» **Dataset entries**:
==============================

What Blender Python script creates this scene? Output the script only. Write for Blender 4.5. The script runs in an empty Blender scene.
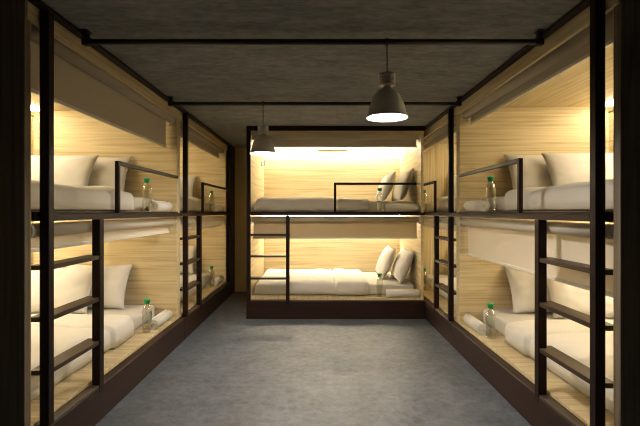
import bpy, bmesh, math, random
from mathutils import Vector, noise
random.seed(7)
S = bpy.context.scene
COL = S.collection
PI = math.pi
def R(d): return math.radians(d)

# ------------------------------------------------------------------ materials
def new_mat(name):
    m = bpy.data.materials.new(name); m.use_nodes = True
    nt = m.node_tree
    return m, nt, nt.nodes['Principled BSDF']

def plain(name, col, rough=.6, metal=0.0, spec=.5, bump=0.0, bscale=200, var=0.0, vscale=6):
    m, nt, b = new_mat(name)
    b.inputs['Base Color'].default_value = (*col, 1)
    b.inputs['Roughness'].default_value = rough
    b.inputs['Metallic'].default_value = metal
    b.inputs['Specular IOR Level'].default_value = spec
    tc = nt.nodes.new('ShaderNodeTexCoord')
    if var:
        n = nt.nodes.new('ShaderNodeTexNoise'); n.inputs['Scale'].default_value = vscale; n.inputs['Detail'].default_value = 4
        nt.links.new(tc.outputs['Object'], n.inputs['Vector'])
        r = nt.nodes.new('ShaderNodeValToRGB')
        r.color_ramp.elements[0].position = .3; r.color_ramp.elements[1].position = .7
        r.color_ramp.elements[0].color = (*[c*(1-var) for c in col], 1)
        r.color_ramp.elements[1].color = (*[min(1, c*(1+var)) for c in col], 1)
        nt.links.new(n.outputs['Fac'], r.inputs['Fac']); nt.links.new(r.outputs['Color'], b.inputs['Base Color'])
    if bump:
        n2 = nt.nodes.new('ShaderNodeTexNoise'); n2.inputs['Scale'].default_value = bscale; n2.inputs['Detail'].default_value = 3
        nt.links.new(tc.outputs['Object'], n2.inputs['Vector'])
        bp = nt.nodes.new('ShaderNodeBump'); bp.inputs['Strength'].default_value = bump; bp.inputs['Distance'].default_value = .01
        nt.links.new(n2.outputs['Fac'], bp.inputs['Height']); nt.links.new(bp.outputs['Normal'], b.inputs['Normal'])
    return m

def wood(name, axis, dark, mid, light, rough=.5, fine=1.0):
    """veneer with the grain running along one local axis"""
    m, nt, b = new_mat(name)
    N = nt.nodes.new; L = nt.links.new
    tc = N('ShaderNodeTexCoord'); oi = N('ShaderNodeObjectInfo')
    mul = N('ShaderNodeMath'); mul.operation = 'MULTIPLY'; mul.inputs[1].default_value = 37.0
    L(oi.outputs['Random'], mul.inputs[0])
    add = N('ShaderNodeVectorMath'); add.operation = 'ADD'
    L(tc.outputs['Object'], add.inputs[0]); L(mul.outputs[0], add.inputs[1])
    def mapped(a, c):
        mp = N('ShaderNodeMapping')
        sc = [c, c, c]; sc['xyz'.index(axis)] = a
        mp.inputs['Scale'].default_value = sc
        L(add.outputs[0], mp.inputs['Vector']); return mp
    m1 = mapped(.42, 9*fine); m2 = mapped(1.1, 70*fine)
    n1 = N('ShaderNodeTexNoise'); n1.inputs['Scale'].default_value = 1; n1.inputs['Detail'].default_value = 3; n1.inputs['Distortion'].default_value = .5
    L(m1.outputs[0], n1.inputs['Vector'])
    wv = N('ShaderNodeMath'); wv.operation = 'MULTIPLY'; wv.inputs[1].default_value = 34
    L(n1.outputs['Fac'], wv.inputs[0])
    sn = N('ShaderNodeMath'); sn.operation = 'SINE'; L(wv.outputs[0], sn.inputs[0])
    n2 = N('ShaderNodeTexNoise'); n2.inputs['Scale'].default_value = 1; n2.inputs['Detail'].default_value = 5
    L(m2.outputs[0], n2.inputs['Vector'])
    a1 = N('ShaderNodeMath'); a1.operation = 'MULTIPLY_ADD'; a1.inputs[1].default_value = .12; a1.inputs[2].default_value = 0
    L(sn.outputs[0], a1.inputs[0])
    a2 = N('ShaderNodeMath'); a2.operation = 'ADD'; L(a1.outputs[0], a2.inputs[0]); L(n2.outputs['Fac'], a2.inputs[1])
    r = N('ShaderNodeValToRGB'); e = r.color_ramp.elements
    e[0].position = .22; e[0].color = (*dark, 1); e[1].position = .78; e[1].color = (*light, 1)
    k = e.new(.5); k.color = (*mid, 1)
    L(a2.outputs[0], r.inputs['Fac']); L(r.outputs['Color'], b.inputs['Base Color'])
    b.inputs['Roughness'].default_value = rough; b.inputs['Specular IOR Level'].default_value = .35
    return m

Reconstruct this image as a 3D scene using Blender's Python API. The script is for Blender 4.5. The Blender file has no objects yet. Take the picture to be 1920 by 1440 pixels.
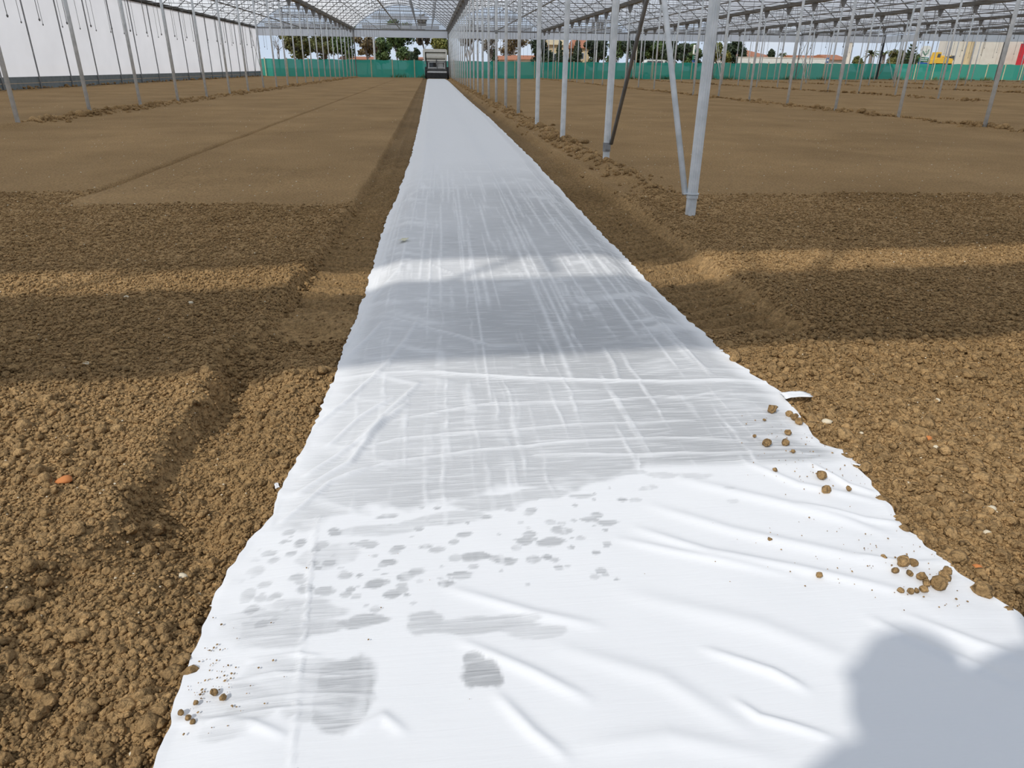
import bpy, bmesh, math, random
import numpy as np
from mathutils import Vector, Matrix

scene = bpy.context.scene
C = scene.collection
rng = np.random.default_rng(7)
random.seed(7)

# ------------------------------------------------------------------ camera
FPX, PITCH, YAW, ROLL, CH = 1303.3, math.radians(24.47), math.radians(6.47), math.radians(0.677), 1.071
_f = np.array([math.sin(YAW) * math.cos(PITCH), math.cos(YAW) * math.cos(PITCH), -math.sin(PITCH)])
_r0 = np.array([math.cos(YAW), -math.sin(YAW), 0.0])
_u0 = np.cross(_r0, _f)
_r = _r0 * math.cos(ROLL) + _u0 * math.sin(ROLL)
_u = -_r0 * math.sin(ROLL) + _u0 * math.cos(ROLL)
_c = np.array([0, 0, CH])
cam_d = bpy.data.cameras.new('camera')
cam_d.sensor_fit = 'HORIZONTAL'; cam_d.sensor_width = 36.0
cam_d.lens = 36.0 * FPX / 1920.0
cam_d.clip_start = 0.01; cam_d.clip_end = 2000
cam = bpy.data.objects.new('camera', cam_d); C.objects.link(cam)
m = Matrix(((_r[0], _u[0], -_f[0], 0), (_r[1], _u[1], -_f[1], 0), (_r[2], _u[2], -_f[2], CH), (0, 0, 0, 1)))
cam.matrix_world = m
scene.camera = cam

# ------------------------------------------------------------------ light
SUN_EL, SUN_AZ = math.radians(41), math.radians(42)          # light travels towards +Y, +X
world = bpy.data.worlds.new('world'); scene.world = world
world.use_nodes = True
wn = world.node_tree.nodes; wl = world.node_tree.links
bg = wn['Background']
tcw = wn.new('ShaderNodeTexCoord'); sep = wn.new('ShaderNodeSeparateXYZ'); wl.new(tcw.outputs['Generated'], sep.inputs[0])
ramp = wn.new('ShaderNodeValToRGB'); cr_ = ramp.color_ramp
cr_.elements[0].position = 0.0; cr_.elements[0].color = (0.66, 0.77, 0.92, 1)
cr_.elements[1].position = 0.9; cr_.elements[1].color = (0.30, 0.38, 0.53, 1)
e_ = cr_.elements.new(0.18); e_.color = (0.52, 0.64, 0.84, 1)
wl.new(sep.outputs['Z'], ramp.inputs[0])
cld = wn.new('ShaderNodeTexNoise'); cld.inputs['Scale'].default_value = 2.6; cld.inputs['Detail'].default_value = 6; cld.inputs['Roughness'].default_value = 0.6
mpw = wn.new('ShaderNodeMapping'); mpw.inputs['Scale'].default_value = (1, 1, 3.2); wl.new(tcw.outputs['Generated'], mpw.inputs[0]); wl.new(mpw.outputs[0], cld.inputs['Vector'])
cmr = wn.new('ShaderNodeMapRange'); cmr.inputs[1].default_value = 0.48; cmr.inputs[2].default_value = 0.72; cmr.inputs[4].default_value = 0.75; wl.new(cld.outputs['Fac'], cmr.inputs[0])
cmx = wn.new('ShaderNodeMix'); cmx.data_type = 'RGBA'; cmx.inputs[7].default_value = (0.86, 0.89, 0.93, 1)
wl.new(cmr.outputs[0], cmx.inputs[0]); wl.new(ramp.outputs[0], cmx.inputs[6]); wl.new(cmx.outputs[2], bg.inputs[0])
bg.inputs[1].default_value = 1.0
sun_d = bpy.data.lights.new('sun', 'SUN'); sun_d.energy = 2.75; sun_d.angle = math.radians(0.9)
sun_d.color = (1.0, 0.96, 0.90)
sun = bpy.data.objects.new('sun', sun_d); C.objects.link(sun)
ldir = Vector((math.sin(SUN_AZ) * math.cos(SUN_EL), math.cos(SUN_AZ) * math.cos(SUN_EL), -math.sin(SUN_EL)))
sun.rotation_euler = ldir.to_track_quat('-Z', 'Y').to_euler()
sun.location = (-30, -30, 40)
vs = scene.view_settings
vs.view_transform = 'Standard'; vs.look = 'None'; vs.exposure = -0.13; vs.gamma = 1.0; vs.use_curve_mapping = False
scene.cycles.max_bounces = 10
scene.cycles.transparent_max_bounces = 24
scene.cycles.diffuse_bounces = 4

# ------------------------------------------------------------------ measures
X0, Y0, SP, BW, ZG = 2.059, 5.502, 3.0, 9.6, 4.456      # first post, post spacing, bay width, gutter height
NP = 26
YE = Y0 + SP * 25                                        # far gable
YG = 0.0                                                 # near gable, over the camera
RISE = 2.15

def gz(x):
    return 0.0065 * np.maximum(0.0, np.asarray(x, float) - 12.0)
def gzf(x):
    return 0.0065 * max(0.0, x - 12.0)
def rowx(k):
    return X0 + BW * k
def yend(bay):
    return YE if bay <= 4 else YE - 6.0

def ray(px, py):
    return _f + _r * (px - 960) / FPX - _u * (py - 720) / FPX
def gr(px, py, z=0.0):
    d = ray(px, py); return _c + d * ((z - CH) / d[2])
def at(px, py, Y):
    d = ray(px, py); return _c + d * (Y / d[1])
def proj(x, y, z):
    vx, vy, vz = x, y, z - CH
    d = vx * _f[0] + vy * _f[1] + vz * _f[2]
    d = np.where(d < 0.02, 0.02, d)
    return (960 + FPX * (vx * _r[0] + vy * _r[1] + vz * _r[2]) / d, 720 - FPX * (vx * _u[0] + vy * _u[1] + vz * _u[2]) / d)

# ------------------------------------------------------------------ noise
_tab = np.random.default_rng(3).random((256, 256))
def vnoise(x, y, seed=0):
    x = np.asarray(x, float) + seed * 17.31; y = np.asarray(y, float) + seed * 9.77
    ix = np.floor(x).astype(int); iy = np.floor(y).astype(int)
    fx = x - ix; fy = y - iy
    fx = fx * fx * (3 - 2 * fx); fy = fy * fy * (3 - 2 * fy)
    a = _tab[ix & 255, iy & 255]; b = _tab[(ix + 1) & 255, iy & 255]
    c = _tab[ix & 255, (iy + 1) & 255]; d = _tab[(ix + 1) & 255, (iy + 1) & 255]
    return (a * (1 - fx) + b * fx) * (1 - fy) + (c * (1 - fx) + d * fx) * fy
def fbm(x, y, seed=0, octv=4):
    s = 0; a = 0.5
    for i in range(octv):
        s = s + a * vnoise(x * 2 ** i, y * 2 ** i, seed + i * 3); a *= 0.5
    return s / (1 - 0.5 ** octv) - 0.5
def sst(a, b, x):
    t = np.clip((x - a) / (b - a), 0, 1); return t * t * (3 - 2 * t)

# ------------------------------------------------------------------ materials
def mat(name, color, rough=0.6, metal=0.0, noise=None, bump=None, spec=0.5):
    """noise=(scale, second colour); bump=(scale, strength)"""
    M = bpy.data.materials.new(name); M.use_nodes = True
    n = M.node_tree.nodes; l = M.node_tree.links
    b = n['Principled BSDF']
    b.inputs['Roughness'].default_value = rough; b.inputs['Metallic'].default_value = metal
    b.inputs['Specular IOR Level'].default_value = spec
    b.inputs['Base Color'].default_value = (*color, 1)
    tc = n.new('ShaderNodeTexCoord')
    if noise:
        t = n.new('ShaderNodeTexNoise'); t.inputs['Scale'].default_value = noise[0]; t.inputs['Detail'].default_value = 5
        l.new(tc.outputs['Object'], t.inputs['Vector'])
        r = n.new('ShaderNodeMix'); r.data_type = 'RGBA'
        r.inputs[6].default_value = (*color, 1); r.inputs[7].default_value = (*noise[1], 1)
        mp = n.new('ShaderNodeMapRange'); mp.inputs[1].default_value = 0.35; mp.inputs[2].default_value = 0.65
        l.new(t.outputs['Fac'], mp.inputs[0]); l.new(mp.outputs[0], r.inputs[0]); l.new(r.outputs[2], b.inputs['Base Color'])
    if bump:
        t2 = n.new('ShaderNodeTexNoise'); t2.inputs['Scale'].default_value = bump[0]; t2.inputs['Detail'].default_value = 4
        l.new(tc.outputs['Object'], t2.inputs['Vector'])
        bp = n.new('ShaderNodeBump'); bp.inputs['Strength'].default_value = bump[1]; bp.inputs['Distance'].default_value = 0.02
        l.new(t2.outputs['Fac'], bp.inputs['Height']); l.new(bp.outputs[0], b.inputs['Normal'])
    return M

def soil_mat():
    M = bpy.data.materials.new('soil'); M.use_nodes = True
    n = M.node_tree.nodes; l = M.node_tree.links; b = n['Principled BSDF']
    b.inputs['Roughness'].default_value = 0.95; b.inputs['Specular IOR Level'].default_value = 0.15
    geo = n.new('ShaderNodeNewGeometry')
    a = n.new('ShaderNodeTexNoise'); a.inputs['Scale'].default_value = 0.55; a.inputs['Detail'].default_value = 5; a.inputs['Roughness'].default_value = 0.62
    f = n.new('ShaderNodeTexNoise'); f.inputs['Scale'].default_value = 48; f.inputs['Detail'].default_value = 5; f.inputs['Roughness'].default_value = 0.7
    v = n.new('ShaderNodeTexVoronoi'); v.inputs['Scale'].default_value = 70
    for q in (a, f, v): l.new(geo.outputs['Position'], q.inputs['Vector'])
    oi = n.new('ShaderNodeObjectInfo')
    r1 = n.new('ShaderNodeValToRGB'); r1.color_ramp.elements[0].position = 0.3; r1.color_ramp.elements[1].position = 0.72
    r1.color_ramp.elements[0].color = (0.330, 0.208, 0.092, 1); r1.color_ramp.elements[1].color = (0.475, 0.307, 0.144, 1)
    l.new(a.outputs['Fac'], r1.inputs[0])
    r2 = n.new('ShaderNodeMapRange'); r2.inputs[1].default_value = 0.3; r2.inputs[2].default_value = 0.7; r2.inputs[3].default_value = 0.52; r2.inputs[4].default_value = 1.42
    l.new(f.outputs['Fac'], r2.inputs[0])
    r3 = n.new('ShaderNodeMapRange'); r3.inputs[3].default_value = 0.84; r3.inputs[4].default_value = 1.16
    l.new(oi.outputs['Random'], r3.inputs[0])
    mu = n.new('ShaderNodeMath'); mu.operation = 'MULTIPLY'; l.new(r2.outputs[0], mu.inputs[0]); l.new(r3.outputs[0], mu.inputs[1])
    mo = n.new('ShaderNodeAttribute'); mo.attribute_name = 'moist_and_dim'
    sb = n.new('ShaderNodeMath'); sb.operation = 'SUBTRACT'; sb.inputs[0].default_value = 1.0; l.new(mo.outputs['Fac'], sb.inputs[1])
    mu2 = n.new('ShaderNodeMath'); mu2.operation = 'MULTIPLY'; l.new(mu.outputs[0], mu2.inputs[0]); l.new(sb.outputs[0], mu2.inputs[1])
    vm = n.new('ShaderNodeVectorMath'); vm.operation = 'SCALE'; l.new(r1.outputs[0], vm.inputs[0]); l.new(mu2.outputs[0], vm.inputs['Scale'])
    l.new(vm.outputs[0], b.inputs['Base Color'])
    ad0 = n.new('ShaderNodeMath'); ad0.operation = 'MULTIPLY_ADD'; ad0.inputs[1].default_value = -0.8
    l.new(v.outputs['Distance'], ad0.inputs[0]); l.new(f.outputs['Fac'], ad0.inputs[2])
    g = n.new('ShaderNodeTexNoise'); g.inputs['Scale'].default_value = 13; g.inputs['Detail'].default_value = 4; g.inputs['Roughness'].default_value = 0.75
    l.new(geo.outputs['Position'], g.inputs['Vector'])
    ad = n.new('ShaderNodeMath'); ad.operation = 'MULTIPLY_ADD'; ad.inputs[1].default_value = 2.2
    l.new(g.outputs['Fac'], ad.inputs[0]); l.new(ad0.outputs[0], ad.inputs[2])
    bp = n.new('ShaderNodeBump'); bp.inputs['Strength'].default_value = 1.0; bp.inputs['Distance'].default_value = 0.016
    l.new(ad.outputs[0], bp.inputs['Height']); l.new(bp.outputs[0], b.inputs['Normal'])
    return M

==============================

» **Task to complete**: Transcribe, leaving out pictures, each line from the one containing "Reconstruct this image" through the one containing "scene.camera = cam".

» **Full response**:
Reconstruct this image as a 3D scene using Blender's Python API. The script is for Blender 4.5. The Blender file has no objects yet. Take the picture to be 1920 by 1440 pixels.
import bpy, bmesh, math, random
import numpy as np
from mathutils import Vector, Matrix

scene = bpy.context.scene
C = scene.collection
rng = np.random.default_rng(7)
random.seed(7)

# ------------------------------------------------------------------ camera
FPX, PITCH, YAW, ROLL, CH = 1303.3, math.radians(24.47), math.radians(6.47), math.radians(0.677), 1.071
_f = np.array([math.sin(YAW) * math.cos(PITCH), math.cos(YAW) * math.cos(PITCH), -math.sin(PITCH)])
_r0 = np.array([math.cos(YAW), -math.sin(YAW), 0.0])
_u0 = np.cross(_r0, _f)
_r = _r0 * math.cos(ROLL) + _u0 * math.sin(ROLL)
_u = -_r0 * math.sin(ROLL) + _u0 * math.cos(ROLL)
_c = np.array([0, 0, CH])
cam_d = bpy.data.cameras.new('camera')
cam_d.sensor_fit = 'HORIZONTAL'; cam_d.sensor_width = 36.0
cam_d.lens = 36.0 * FPX / 1920.0
cam_d.clip_start = 0.01; cam_d.clip_end = 2000
cam = bpy.data.objects.new('camera', cam_d); C.objects.link(cam)
m = Matrix(((_r[0], _u[0], -_f[0], 0), (_r[1], _u[1], -_f[1], 0), (_r[2], _u[2], -_f[2], CH), (0, 0, 0, 1)))
cam.matrix_world = m
scene.camera = cam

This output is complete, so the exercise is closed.